Yeah okay, try finding the 360 SDK anywhere :-P And a modded Xbox is a hell of a lot different than a development console. They are not the same thing. You can't hook up your modded Xbox to Visual Studio .NET and compile straight across the the Xbox.
Quote: "Developing for consoles is a dream. I dabbled in GBA dev for a few months, and was totally surprised at how relatively easy it was to program for it, despite the rather limited resources. I would imagine developing for something like the 360 would be amazing, especially with the dev kits backed by an entire multi-billion-dollar corporation and not just by a small user-run community."

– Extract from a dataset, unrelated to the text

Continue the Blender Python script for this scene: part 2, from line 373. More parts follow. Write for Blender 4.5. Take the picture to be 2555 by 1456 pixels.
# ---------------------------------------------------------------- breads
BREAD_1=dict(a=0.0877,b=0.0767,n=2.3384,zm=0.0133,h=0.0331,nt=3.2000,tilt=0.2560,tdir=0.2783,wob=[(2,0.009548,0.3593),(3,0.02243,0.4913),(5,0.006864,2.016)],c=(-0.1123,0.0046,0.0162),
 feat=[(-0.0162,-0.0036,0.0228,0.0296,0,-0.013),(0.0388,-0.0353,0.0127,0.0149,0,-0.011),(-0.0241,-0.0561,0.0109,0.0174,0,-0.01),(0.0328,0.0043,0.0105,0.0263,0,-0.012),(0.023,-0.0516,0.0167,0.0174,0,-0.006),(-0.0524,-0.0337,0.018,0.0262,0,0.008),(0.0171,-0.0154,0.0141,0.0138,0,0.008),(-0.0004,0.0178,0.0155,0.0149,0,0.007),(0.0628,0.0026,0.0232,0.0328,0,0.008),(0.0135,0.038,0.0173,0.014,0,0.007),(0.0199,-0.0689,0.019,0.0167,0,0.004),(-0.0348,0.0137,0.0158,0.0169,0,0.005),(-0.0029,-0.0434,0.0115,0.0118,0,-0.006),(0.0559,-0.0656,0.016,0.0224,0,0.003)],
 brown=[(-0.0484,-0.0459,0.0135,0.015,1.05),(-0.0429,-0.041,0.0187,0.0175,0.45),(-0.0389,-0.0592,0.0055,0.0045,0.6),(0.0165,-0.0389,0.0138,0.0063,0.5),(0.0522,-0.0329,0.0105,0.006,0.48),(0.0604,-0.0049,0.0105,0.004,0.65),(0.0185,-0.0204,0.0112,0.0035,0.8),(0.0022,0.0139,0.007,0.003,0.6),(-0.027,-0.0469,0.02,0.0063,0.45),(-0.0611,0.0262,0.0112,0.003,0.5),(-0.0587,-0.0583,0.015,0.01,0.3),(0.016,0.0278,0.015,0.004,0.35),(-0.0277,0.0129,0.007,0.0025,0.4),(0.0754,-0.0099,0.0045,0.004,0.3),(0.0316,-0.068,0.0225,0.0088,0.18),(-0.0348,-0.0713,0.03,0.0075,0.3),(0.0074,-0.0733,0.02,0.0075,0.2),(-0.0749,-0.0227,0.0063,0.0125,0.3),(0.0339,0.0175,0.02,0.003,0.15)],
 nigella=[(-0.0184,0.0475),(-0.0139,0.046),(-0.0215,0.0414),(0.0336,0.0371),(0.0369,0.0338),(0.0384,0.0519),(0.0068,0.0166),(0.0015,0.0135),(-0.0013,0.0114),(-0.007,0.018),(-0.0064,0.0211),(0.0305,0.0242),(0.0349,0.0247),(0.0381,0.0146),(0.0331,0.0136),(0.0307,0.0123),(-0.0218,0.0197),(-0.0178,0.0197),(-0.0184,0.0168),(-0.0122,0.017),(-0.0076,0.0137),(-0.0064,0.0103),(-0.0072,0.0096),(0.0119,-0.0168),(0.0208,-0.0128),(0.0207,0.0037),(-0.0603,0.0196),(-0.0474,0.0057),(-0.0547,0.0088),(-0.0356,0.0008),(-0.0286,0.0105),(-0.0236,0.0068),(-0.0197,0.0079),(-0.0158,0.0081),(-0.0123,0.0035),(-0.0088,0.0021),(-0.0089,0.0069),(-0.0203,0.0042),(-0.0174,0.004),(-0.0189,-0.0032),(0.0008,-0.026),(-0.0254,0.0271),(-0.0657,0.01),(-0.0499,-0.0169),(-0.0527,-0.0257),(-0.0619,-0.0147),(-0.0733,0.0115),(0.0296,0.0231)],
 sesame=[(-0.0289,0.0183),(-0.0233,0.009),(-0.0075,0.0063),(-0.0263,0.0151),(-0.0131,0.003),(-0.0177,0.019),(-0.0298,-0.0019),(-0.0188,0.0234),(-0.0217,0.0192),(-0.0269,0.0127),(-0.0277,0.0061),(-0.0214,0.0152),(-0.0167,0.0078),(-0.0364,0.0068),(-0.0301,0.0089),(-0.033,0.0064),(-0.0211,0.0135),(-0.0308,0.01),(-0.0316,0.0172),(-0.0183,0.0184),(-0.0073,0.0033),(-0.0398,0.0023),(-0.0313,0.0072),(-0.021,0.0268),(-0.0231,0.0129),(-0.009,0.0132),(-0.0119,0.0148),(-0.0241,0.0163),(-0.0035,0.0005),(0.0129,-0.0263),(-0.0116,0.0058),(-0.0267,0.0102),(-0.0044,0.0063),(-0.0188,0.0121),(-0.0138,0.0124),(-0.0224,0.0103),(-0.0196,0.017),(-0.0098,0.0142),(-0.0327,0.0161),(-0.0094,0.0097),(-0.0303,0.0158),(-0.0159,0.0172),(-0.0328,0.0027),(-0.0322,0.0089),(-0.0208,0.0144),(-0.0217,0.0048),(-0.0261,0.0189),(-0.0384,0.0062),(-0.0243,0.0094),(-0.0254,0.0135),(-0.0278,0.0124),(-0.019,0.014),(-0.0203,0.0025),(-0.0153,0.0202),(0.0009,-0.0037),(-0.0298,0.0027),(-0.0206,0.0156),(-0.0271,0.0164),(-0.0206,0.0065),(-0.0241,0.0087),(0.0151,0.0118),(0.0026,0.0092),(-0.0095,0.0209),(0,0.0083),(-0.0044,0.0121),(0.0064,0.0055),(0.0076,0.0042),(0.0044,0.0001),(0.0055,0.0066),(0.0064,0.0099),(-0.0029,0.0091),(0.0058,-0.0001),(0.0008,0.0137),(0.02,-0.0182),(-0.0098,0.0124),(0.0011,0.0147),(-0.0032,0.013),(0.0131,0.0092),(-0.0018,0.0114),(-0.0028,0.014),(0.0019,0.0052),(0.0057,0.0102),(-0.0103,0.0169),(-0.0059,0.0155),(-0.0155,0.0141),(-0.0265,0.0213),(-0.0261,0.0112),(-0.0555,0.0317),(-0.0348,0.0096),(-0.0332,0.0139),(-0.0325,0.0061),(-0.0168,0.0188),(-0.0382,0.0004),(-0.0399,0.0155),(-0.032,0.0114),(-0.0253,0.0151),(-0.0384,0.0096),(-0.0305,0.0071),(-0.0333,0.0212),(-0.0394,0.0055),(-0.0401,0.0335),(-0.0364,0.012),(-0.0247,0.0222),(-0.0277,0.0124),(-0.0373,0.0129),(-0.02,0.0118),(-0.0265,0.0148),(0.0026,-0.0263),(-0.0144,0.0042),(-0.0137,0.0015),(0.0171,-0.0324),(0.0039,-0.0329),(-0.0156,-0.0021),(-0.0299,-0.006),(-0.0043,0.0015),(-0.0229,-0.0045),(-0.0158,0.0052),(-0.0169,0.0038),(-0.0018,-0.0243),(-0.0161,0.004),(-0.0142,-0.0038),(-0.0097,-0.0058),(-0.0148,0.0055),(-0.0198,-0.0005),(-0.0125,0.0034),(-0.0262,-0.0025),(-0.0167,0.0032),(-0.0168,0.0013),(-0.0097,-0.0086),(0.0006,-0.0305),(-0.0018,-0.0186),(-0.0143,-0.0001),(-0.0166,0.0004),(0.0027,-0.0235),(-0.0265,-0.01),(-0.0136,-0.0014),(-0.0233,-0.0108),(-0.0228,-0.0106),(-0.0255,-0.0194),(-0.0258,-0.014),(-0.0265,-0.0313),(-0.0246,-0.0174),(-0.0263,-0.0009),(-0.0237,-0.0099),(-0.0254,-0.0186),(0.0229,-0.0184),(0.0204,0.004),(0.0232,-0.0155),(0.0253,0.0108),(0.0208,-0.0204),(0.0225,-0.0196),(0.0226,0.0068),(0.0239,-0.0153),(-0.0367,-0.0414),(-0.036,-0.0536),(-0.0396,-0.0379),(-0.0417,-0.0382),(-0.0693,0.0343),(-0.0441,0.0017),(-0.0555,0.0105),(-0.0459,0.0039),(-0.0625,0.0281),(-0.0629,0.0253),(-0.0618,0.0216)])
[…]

I agree. I'm working on a GBA port right now and it's amazing. And for my real job I'm working on an Xbox 360 game. There are so many examples on the dev kit (although many are ported from the original Xbox XDK).
The difficulty is in the multi-threaded architecture. It is incredibly difficult working with threading architecture when you have to worry about synchronization issues. And my particular section is A.I., which is running on the same thread as physics because it needs to raycast, so if I perform too many raycasts in a tick then the rest of the system doesn't know to wait. Therefore if, say, an object is destroyed from another thread, after I raycasted to it in my thread, and I try and access that memory location again, I will get junk data and the game will most likely crash.
However, if you can beef up your framework to handle most cases, which we have done, and really take advantage of the horsepower, then you can work wonders.